• **Exercise requirements**
Output a verbatim copy of the data, cut off after the line that contains "X0, X1, YB, YF, CEIL".

• **Recorded data**
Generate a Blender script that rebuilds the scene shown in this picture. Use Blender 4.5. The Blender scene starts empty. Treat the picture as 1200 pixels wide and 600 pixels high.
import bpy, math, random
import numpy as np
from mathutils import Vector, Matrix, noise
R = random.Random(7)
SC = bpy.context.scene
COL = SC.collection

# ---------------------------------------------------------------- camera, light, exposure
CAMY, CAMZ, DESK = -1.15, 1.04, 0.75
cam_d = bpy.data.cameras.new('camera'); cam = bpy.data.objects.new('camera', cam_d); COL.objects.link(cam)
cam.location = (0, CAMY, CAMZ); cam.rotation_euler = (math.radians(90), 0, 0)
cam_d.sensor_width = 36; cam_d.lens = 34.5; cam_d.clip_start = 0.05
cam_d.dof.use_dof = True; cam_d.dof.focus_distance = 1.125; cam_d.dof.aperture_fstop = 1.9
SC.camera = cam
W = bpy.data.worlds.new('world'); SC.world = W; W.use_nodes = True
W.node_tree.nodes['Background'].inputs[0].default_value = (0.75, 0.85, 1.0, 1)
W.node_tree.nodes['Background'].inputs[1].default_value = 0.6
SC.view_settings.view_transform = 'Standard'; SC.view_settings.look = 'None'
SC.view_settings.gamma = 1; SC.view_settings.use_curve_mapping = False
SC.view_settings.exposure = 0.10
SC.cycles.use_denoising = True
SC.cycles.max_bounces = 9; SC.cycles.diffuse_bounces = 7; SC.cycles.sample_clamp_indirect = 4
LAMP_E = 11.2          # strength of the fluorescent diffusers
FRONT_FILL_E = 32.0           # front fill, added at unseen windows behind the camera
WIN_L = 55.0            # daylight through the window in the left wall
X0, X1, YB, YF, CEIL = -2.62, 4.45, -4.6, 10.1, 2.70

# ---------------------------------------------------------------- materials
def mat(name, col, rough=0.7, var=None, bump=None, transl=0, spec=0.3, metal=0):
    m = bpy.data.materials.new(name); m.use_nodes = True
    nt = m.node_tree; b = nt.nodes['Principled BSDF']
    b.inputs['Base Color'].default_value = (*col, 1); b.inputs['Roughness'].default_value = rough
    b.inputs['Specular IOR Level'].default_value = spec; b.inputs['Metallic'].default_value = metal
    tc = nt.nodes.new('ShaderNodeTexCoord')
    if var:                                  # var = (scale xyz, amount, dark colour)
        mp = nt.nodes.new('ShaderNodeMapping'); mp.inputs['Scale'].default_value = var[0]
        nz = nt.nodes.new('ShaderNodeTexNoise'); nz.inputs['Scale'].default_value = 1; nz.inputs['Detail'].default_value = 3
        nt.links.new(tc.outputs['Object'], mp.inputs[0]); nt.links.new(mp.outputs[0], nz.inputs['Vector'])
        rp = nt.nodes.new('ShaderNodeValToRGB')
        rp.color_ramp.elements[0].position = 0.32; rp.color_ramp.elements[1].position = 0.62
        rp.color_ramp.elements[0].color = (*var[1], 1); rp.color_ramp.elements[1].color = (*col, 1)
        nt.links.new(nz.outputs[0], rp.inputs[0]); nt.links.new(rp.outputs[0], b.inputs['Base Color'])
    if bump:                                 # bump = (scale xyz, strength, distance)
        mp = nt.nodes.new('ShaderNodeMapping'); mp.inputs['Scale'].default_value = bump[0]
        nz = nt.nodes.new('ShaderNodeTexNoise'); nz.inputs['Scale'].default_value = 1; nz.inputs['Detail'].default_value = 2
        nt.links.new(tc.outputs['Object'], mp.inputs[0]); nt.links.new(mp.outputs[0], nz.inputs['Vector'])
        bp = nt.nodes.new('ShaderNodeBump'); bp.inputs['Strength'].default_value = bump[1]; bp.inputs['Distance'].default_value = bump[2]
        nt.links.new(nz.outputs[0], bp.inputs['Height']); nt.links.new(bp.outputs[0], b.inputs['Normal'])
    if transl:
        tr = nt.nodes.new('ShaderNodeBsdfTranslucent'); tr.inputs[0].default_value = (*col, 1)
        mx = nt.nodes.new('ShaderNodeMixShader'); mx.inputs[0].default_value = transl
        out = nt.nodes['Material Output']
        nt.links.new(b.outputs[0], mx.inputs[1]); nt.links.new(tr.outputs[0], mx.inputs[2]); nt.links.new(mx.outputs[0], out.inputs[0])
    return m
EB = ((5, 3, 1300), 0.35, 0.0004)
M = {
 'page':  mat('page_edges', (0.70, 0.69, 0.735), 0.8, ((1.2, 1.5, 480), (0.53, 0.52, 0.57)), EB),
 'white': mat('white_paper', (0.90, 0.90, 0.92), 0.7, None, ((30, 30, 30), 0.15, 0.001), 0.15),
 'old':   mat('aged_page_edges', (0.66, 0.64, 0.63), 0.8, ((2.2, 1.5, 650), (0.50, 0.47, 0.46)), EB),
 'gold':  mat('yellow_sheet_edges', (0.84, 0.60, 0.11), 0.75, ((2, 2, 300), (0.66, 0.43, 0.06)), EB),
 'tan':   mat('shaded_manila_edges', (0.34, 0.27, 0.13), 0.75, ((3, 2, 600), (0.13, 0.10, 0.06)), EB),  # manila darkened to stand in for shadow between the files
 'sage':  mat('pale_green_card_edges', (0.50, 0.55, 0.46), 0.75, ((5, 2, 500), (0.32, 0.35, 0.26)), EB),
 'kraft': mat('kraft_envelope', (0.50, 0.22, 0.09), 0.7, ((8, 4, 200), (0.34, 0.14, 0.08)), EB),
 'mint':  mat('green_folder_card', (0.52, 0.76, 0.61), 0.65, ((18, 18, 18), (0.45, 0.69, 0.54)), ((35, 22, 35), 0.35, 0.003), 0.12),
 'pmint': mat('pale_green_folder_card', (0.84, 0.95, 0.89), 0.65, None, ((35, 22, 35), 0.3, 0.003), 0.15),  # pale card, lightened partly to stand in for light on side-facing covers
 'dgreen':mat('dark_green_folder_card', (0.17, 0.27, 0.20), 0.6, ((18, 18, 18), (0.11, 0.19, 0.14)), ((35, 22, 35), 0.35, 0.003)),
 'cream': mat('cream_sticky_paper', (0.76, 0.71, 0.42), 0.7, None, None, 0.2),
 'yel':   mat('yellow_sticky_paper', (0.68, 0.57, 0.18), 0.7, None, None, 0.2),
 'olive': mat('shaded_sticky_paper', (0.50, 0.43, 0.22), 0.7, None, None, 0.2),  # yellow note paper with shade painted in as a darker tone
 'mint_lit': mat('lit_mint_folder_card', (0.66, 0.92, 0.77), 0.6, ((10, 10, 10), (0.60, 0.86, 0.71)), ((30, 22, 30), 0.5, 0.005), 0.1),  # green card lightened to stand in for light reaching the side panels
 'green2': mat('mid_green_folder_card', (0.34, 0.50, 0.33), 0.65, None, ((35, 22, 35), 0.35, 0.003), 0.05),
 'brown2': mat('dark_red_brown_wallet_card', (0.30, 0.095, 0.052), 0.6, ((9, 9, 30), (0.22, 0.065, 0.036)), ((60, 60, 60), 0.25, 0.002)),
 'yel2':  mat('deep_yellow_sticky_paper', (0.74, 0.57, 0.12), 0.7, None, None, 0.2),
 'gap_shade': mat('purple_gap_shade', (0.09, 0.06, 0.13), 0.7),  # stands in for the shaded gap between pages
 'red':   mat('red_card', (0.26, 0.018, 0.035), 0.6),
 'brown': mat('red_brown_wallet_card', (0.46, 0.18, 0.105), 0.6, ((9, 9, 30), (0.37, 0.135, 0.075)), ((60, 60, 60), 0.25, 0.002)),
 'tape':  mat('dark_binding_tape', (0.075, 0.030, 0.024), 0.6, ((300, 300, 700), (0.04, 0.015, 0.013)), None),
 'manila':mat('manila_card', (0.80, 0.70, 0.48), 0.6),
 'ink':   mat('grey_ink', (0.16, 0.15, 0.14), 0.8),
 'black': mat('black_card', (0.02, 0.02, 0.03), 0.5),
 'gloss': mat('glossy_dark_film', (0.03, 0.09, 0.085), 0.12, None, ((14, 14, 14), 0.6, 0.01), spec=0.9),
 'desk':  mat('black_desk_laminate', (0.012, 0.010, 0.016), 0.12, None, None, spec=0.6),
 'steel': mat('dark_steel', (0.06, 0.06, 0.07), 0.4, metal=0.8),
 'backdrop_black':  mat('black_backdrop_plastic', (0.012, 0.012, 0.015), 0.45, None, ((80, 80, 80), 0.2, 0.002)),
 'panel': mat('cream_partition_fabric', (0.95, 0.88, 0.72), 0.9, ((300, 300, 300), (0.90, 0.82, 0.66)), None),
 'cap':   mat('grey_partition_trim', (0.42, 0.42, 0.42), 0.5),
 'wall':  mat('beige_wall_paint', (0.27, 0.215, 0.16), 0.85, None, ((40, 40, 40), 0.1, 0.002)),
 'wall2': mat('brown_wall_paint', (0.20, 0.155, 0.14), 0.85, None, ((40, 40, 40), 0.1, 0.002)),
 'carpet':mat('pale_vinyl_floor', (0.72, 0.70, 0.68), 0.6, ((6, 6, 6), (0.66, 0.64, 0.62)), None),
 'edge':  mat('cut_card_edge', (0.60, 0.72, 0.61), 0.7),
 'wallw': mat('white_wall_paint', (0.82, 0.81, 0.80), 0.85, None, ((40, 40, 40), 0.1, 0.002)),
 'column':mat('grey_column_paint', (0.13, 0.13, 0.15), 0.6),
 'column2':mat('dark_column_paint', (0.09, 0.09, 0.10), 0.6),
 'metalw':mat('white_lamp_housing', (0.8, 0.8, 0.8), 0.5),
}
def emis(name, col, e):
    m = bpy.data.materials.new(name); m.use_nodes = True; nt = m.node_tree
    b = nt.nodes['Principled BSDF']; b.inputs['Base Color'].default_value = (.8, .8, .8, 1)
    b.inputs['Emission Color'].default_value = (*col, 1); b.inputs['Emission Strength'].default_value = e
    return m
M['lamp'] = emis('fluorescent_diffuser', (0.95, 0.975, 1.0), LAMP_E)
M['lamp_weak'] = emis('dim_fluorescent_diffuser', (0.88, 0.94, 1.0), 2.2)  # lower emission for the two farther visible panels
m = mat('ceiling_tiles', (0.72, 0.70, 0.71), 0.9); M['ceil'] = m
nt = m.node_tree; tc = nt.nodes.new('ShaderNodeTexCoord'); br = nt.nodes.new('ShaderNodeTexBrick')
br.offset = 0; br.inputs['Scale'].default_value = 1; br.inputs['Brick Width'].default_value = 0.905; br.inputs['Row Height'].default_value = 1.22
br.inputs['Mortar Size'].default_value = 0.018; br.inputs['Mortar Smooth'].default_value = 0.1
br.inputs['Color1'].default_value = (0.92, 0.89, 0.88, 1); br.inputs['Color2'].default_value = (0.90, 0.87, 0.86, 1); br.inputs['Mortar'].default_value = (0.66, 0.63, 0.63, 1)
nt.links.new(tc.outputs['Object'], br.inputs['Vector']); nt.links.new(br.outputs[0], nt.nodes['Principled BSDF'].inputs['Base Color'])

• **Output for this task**
Generate a Blender script that rebuilds the scene shown in this picture. Use Blender 4.5. The Blender scene starts empty. Treat the picture as 1200 pixels wide and 600 pixels high.
import bpy, math, random
import numpy as np
from mathutils import Vector, Matrix, noise
R = random.Random(7)
SC = bpy.context.scene
COL = SC.collection

# ---------------------------------------------------------------- camera, light, exposure
CAMY, CAMZ, DESK = -1.15, 1.04, 0.75
cam_d = bpy.data.cameras.new('camera'); cam = bpy.data.objects.new('camera', cam_d); COL.objects.link(cam)
cam.location = (0, CAMY, CAMZ); cam.rotation_euler = (math.radians(90), 0, 0)
cam_d.sensor_width = 36; cam_d.lens = 34.5; cam_d.clip_start = 0.05
cam_d.dof.use_dof = True; cam_d.dof.focus_distance = 1.125; cam_d.dof.aperture_fstop = 1.9
SC.camera = cam
W = bpy.data.worlds.new('world'); SC.world = W; W.use_nodes = True
W.node_tree.nodes['Background'].inputs[0].default_value = (0.75, 0.85, 1.0, 1)
W.node_tree.nodes['Background'].inputs[1].default_value = 0.6
SC.view_settings.view_transform = 'Standard'; SC.view_settings.look = 'None'
SC.view_settings.gamma = 1; SC.view_settings.use_curve_mapping = False
SC.view_settings.exposure = 0.10
SC.cycles.use_denoising = True
SC.cycles.max_bounces = 9; SC.cycles.diffuse_bounces = 7; SC.cycles.sample_clamp_indirect = 4
LAMP_E = 11.2          # strength of the fluorescent diffusers
FRONT_FILL_E = 32.0           # front fill, added at unseen windows behind the camera
WIN_L = 55.0            # daylight through the window in the left wall
X0, X1, YB, YF, CEIL = -2.62, 4.45, -4.6, 10.1, 2.70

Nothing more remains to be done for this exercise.